Следующий, 1954 год стал воистину черным для внешней разведки КГБ. В этом году сразу шесть сотрудников стали на путь измены и бежали на Запад: в январе Ю. Растворов, в феврале П. Дерябин и Н Хохлов, в апреле В. Петров и К. Карцева (Петрова), а летом — нелегал, известный под псевдонимом ГАРТ.

Юрий Растворов во время Отечественной войны служил в 5-м управлении НКГБ, которое занималось дешифровкой иностранных сообщений. В январе 1953 года он был командирован в Японию на должность третьего секретаря советской миссии. А уже весной 53-го года вступил в контакт с резидентом СИС в Токио. 26 января 1954 года на самолете британских ВВС был переправлен в Лондон. В своих показаниях он, в частности, рассказал об успехах, достигнутых КГБ в расшифровке иностранных, в том числе и японских, шифров.
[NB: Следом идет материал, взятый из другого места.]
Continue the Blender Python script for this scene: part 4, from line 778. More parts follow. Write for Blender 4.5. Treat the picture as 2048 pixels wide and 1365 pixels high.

Петр Дерябин, сибиряк по рождению, с 1939 года служил в Красной Армии. С 1939 по 1941 год он работал под началом генерал-лейтенанта Гапановича секретарем комитета комсомола штаба Забайкальского военного округа. С началом Великой Отечественной войны Дерябин воевал на фронте, был награжден несколькими медалями и закончил службу в армии в 1944 году.